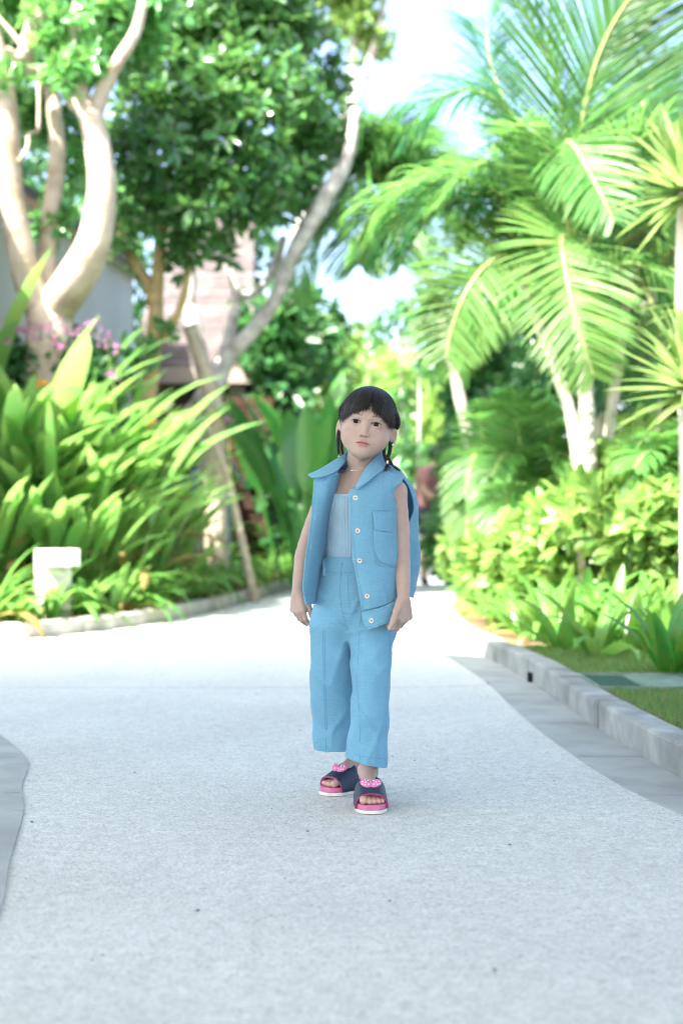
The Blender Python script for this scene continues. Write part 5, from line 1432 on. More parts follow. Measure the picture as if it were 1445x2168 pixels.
limb(mb, [at(55, 130, Y-0.2), at(75, 60, Y-0.3), at(105, -10, Y-0.3), at(120, -60, Y-0.3)], [0.085, 0.085, 0.075, 0.06], 10)
limb(mb, [at(60, 115, Y-0.5), at(30, 75, Y-0.5), at(-10, 30, Y-0.5)], [0.022, 0.022, 0.022], 7)
limb(mb, [at(120, 190, Y+0.1), at(132, 120, Y+0.1), at(175, 55, Y)], [0.05, 0.04, 0.03], 8)
limb(mb, [at(82, 140, Y-0.4), at(83, 210, Y-0.4), at(82, 275, Y-0.4)], [0.016, 0.016, 0.014], 6)
limb(mb, [at(38, 345, Y-0.3), at(58, 315, Y-0.35), at(62, 285, Y-0.3), at(82, 278, Y-0.2)], [0.02, 0.018, 0.016, 0.012], 6)
rel(mb.build('trunk', M_BARK, ta), ta)
def pxblobs(L): return [(tuple(at(px, py, Y_)), r / FPX * Y_) for px, py, Y_, r in L]
P, A_ = blob_tips(pxblobs([(40, -40, 11.6, 120), (180, 0, 11.8, 110), (270, 20, 11.9, 100), (100, 110, 11.9, 60), (240, 100, 12.1, 80), (150, 360, 11.9, 50), (60, 250, 12.0, 50), (110, 470, 11.7, 42), (20, 40, 11.9, 80), (-60, 160, 11.8, 70), (210, 50, 11.2, 70), (90, 50, 11.1, 55), (135, 150, 11.0, 34), (20, 165, 11.1, 26), (175, 125, 11.1, 40), (90, 240, 12.2, 50), (150, 290, 12.2, 45)]), 560)
rel(whorls('crown', P, A_, 11, 0.125, 0.058, M_TREE, ta), ta)

# ------------------------------------------------------------------ grey leaning tree in the middle of the bed
tb_ = tree('leaning_tree', tuple(at(447, 1000, 14.0).xy) + (0.08,), 'grey forked tree with dense glossy crown in front of the shingle roof', M_BARKG)
Y = 14.0; mb = MB(); base = Vector((at(452, 1000, Y).x, Y, 0.05))
limb(mb, [base, at(446, 1020, Y), at(450, 930, Y), at(444, 860, Y), at(448, 800, Y)], [0.17, 0.15, 0.135, 0.12, 0.12], 14)
limb(mb, [at(450, 820, Y), at(478, 760, Y), at(530, 705, Y-0.1), at(580, 640, Y-0.2), at(602, 580, Y-0.3), at(640, 500, Y-0.4), at(690, 415, Y-0.5), at(735, 335, Y-0.6), at(752, 230, Y-0.6)], [0.12, 0.10, 0.075, 0.07, 0.07, 0.085, 0.09, 0.06, 0.045], 12)
limb(mb, [at(446, 830, Y), at(428, 770, Y+0.1), at(412, 700, Y+0.15), at(398, 650, Y+0.2)], [0.10, 0.085, 0.075, 0.07], 12)
limb(mb, [at(472, 770, Y), at(492, 680, Y+0.1), at(500, 620, Y+0.1), at(484, 560, Y+0.1), at(478, 480, Y), at(500, 400, Y)], [0.07, 0.06, 0.055, 0.05, 0.05, 0.04], 10)
limb(mb, [at(500, 625, Y+0.1), at(540, 620, Y+0.2), at(580, 570, Y+0.3), at(600, 500, Y+0.3)], [0.045, 0.045, 0.045, 0.04], 8)
limb(mb, [at(430, 830, Y), at(400, 870, Y+0.1), at(370, 900, Y+0.1)], [0.06, 0.05, 0.04], 8)
limb(mb, [at(400, 650, Y+0.2), at(405, 580, Y+0.2), at(380, 500, Y), at(390, 420, Y)], [0.06, 0.045, 0.04, 0.03], 8)
rel(mb.build('trunk', M_BARKG, tb_), tb_)
P, A_ = blob_tips(pxblobs([(340, 330, 12.6, 95), (470, 280, 12.6, 105), (585, 200, 13.0, 95), (440, 410, 12.5, 85), (555, 370, 12.9, 90), (320, 440, 12.6, 60), (640, 60, 13.4, 50), (540, 70, 13.2, 95), (640, 250, 13.4, 60), (400, 190, 12.9, 95), (520, 460, 13.0, 45), (300, 230, 12.8, 75), (420, 500, 12.9, 42), (600, 430, 13.4, 38), (420, 60, 13.2, 90), (500, -60, 13.2, 110), (340, 90, 13.2, 80), (650, 150, 13.6, 45), (670, 330, 13.6, 34), (690, 200, 13.8, 40), (680, 100, 13.8, 40), (600, 0, 13.4, 80), (620, 320, 13.4, 55), (500, 180, 12.8, 80), (690, 270, 13.8, 34), (720, 330, 13.8, 26), (715, 160, 13.9, 32), (260, 330, 12.6, 50), (380, 560, 13.2, 26), (470, 540, 13.2, 24), (640, 400, 13.5, 34)]), 820, 0.35)
rel(whorls('crown', P, A_, 11, 0.145, 0.066, M_TREE, tb_), tb_)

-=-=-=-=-

» **GIVEN EXERCISE**
Quote the data above in full and without alteration; skip the pictures.

» **TASK ANSWER**
The Blender Python script for this scene continues. Write part 5, from line 1432 on. More parts follow. Measure the picture as if it were 1445x2168 pixels.
limb(mb, [at(55, 130, Y-0.2), at(75, 60, Y-0.3), at(105, -10, Y-0.3), at(120, -60, Y-0.3)], [0.085, 0.085, 0.075, 0.06], 10)
limb(mb, [at(60, 115, Y-0.5), at(30, 75, Y-0.5), at(-10, 30, Y-0.5)], [0.022, 0.022, 0.022], 7)
limb(mb, [at(120, 190, Y+0.1), at(132, 120, Y+0.1), at(175, 55, Y)], [0.05, 0.04, 0.03], 8)
limb(mb, [at(82, 140, Y-0.4), at(83, 210, Y-0.4), at(82, 275, Y-0.4)], [0.016, 0.016, 0.014], 6)
limb(mb, [at(38, 345, Y-0.3), at(58, 315, Y-0.35), at(62, 285, Y-0.3), at(82, 278, Y-0.2)], [0.02, 0.018, 0.016, 0.012], 6)
rel(mb.build('trunk', M_BARK, ta), ta)
def pxblobs(L): return [(tuple(at(px, py, Y_)), r / FPX * Y_) for px, py, Y_, r in L]
P, A_ = blob_tips(pxblobs([(40, -40, 11.6, 120), (180, 0, 11.8, 110), (270, 20, 11.9, 100), (100, 110, 11.9, 60), (240, 100, 12.1, 80), (150, 360, 11.9, 50), (60, 250, 12.0, 50), (110, 470, 11.7, 42), (20, 40, 11.9, 80), (-60, 160, 11.8, 70), (210, 50, 11.2, 70), (90, 50, 11.1, 55), (135, 150, 11.0, 34), (20, 165, 11.1, 26), (175, 125, 11.1, 40), (90, 240, 12.2, 50), (150, 290, 12.2, 45)]), 560)
rel(whorls('crown', P, A_, 11, 0.125, 0.058, M_TREE, ta), ta)

# ------------------------------------------------------------------ grey leaning tree in the middle of the bed
tb_ = tree('leaning_tree', tuple(at(447, 1000, 14.0).xy) + (0.08,), 'grey forked tree with dense glossy crown in front of the shingle roof', M_BARKG)
Y = 14.0; mb = MB(); base = Vector((at(452, 1000, Y).x, Y, 0.05))
limb(mb, [base, at(446, 1020, Y), at(450, 930, Y), at(444, 860, Y), at(448, 800, Y)], [0.17, 0.15, 0.135, 0.12, 0.12], 14)
limb(mb, [at(450, 820, Y), at(478, 760, Y), at(530, 705, Y-0.1), at(580, 640, Y-0.2), at(602, 580, Y-0.3), at(640, 500, Y-0.4), at(690, 415, Y-0.5), at(735, 335, Y-0.6), at(752, 230, Y-0.6)], [0.12, 0.10, 0.075, 0.07, 0.07, 0.085, 0.09, 0.06, 0.045], 12)
limb(mb, [at(446, 830, Y), at(428, 770, Y+0.1), at(412, 700, Y+0.15), at(398, 650, Y+0.2)], [0.10, 0.085, 0.075, 0.07], 12)
limb(mb, [at(472, 770, Y), at(492, 680, Y+0.1), at(500, 620, Y+0.1), at(484, 560, Y+0.1), at(478, 480, Y), at(500, 400, Y)], [0.07, 0.06, 0.055, 0.05, 0.05, 0.04], 10)
limb(mb, [at(500, 625, Y+0.1), at(540, 620, Y+0.2), at(580, 570, Y+0.3), at(600, 500, Y+0.3)], [0.045, 0.045, 0.045, 0.04], 8)
limb(mb, [at(430, 830, Y), at(400, 870, Y+0.1), at(370, 900, Y+0.1)], [0.06, 0.05, 0.04], 8)
limb(mb, [at(400, 650, Y+0.2), at(405, 580, Y+0.2), at(380, 500, Y), at(390, 420, Y)], [0.06, 0.045, 0.04, 0.03], 8)
rel(mb.build('trunk', M_BARKG, tb_), tb_)
P, A_ = blob_tips(pxblobs([(340, 330, 12.6, 95), (470, 280, 12.6, 105), (585, 200, 13.0, 95), (440, 410, 12.5, 85), (555, 370, 12.9, 90), (320, 440, 12.6, 60), (640, 60, 13.4, 50), (540, 70, 13.2, 95), (640, 250, 13.4, 60), (400, 190, 12.9, 95), (520, 460, 13.0, 45), (300, 230, 12.8, 75), (420, 500, 12.9, 42), (600, 430, 13.4, 38), (420, 60, 13.2, 90), (500, -60, 13.2, 110), (340, 90, 13.2, 80), (650, 150, 13.6, 45), (670, 330, 13.6, 34), (690, 200, 13.8, 40), (680, 100, 13.8, 40), (600, 0, 13.4, 80), (620, 320, 13.4, 55), (500, 180, 12.8, 80), (690, 270, 13.8, 34), (720, 330, 13.8, 26), (715, 160, 13.9, 32), (260, 330, 12.6, 50), (380, 560, 13.2, 26), (470, 540, 13.2, 24), (640, 400, 13.5, 34)]), 820, 0.35)
rel(whorls('crown', P, A_, 11, 0.145, 0.066, M_TREE, tb_), tb_)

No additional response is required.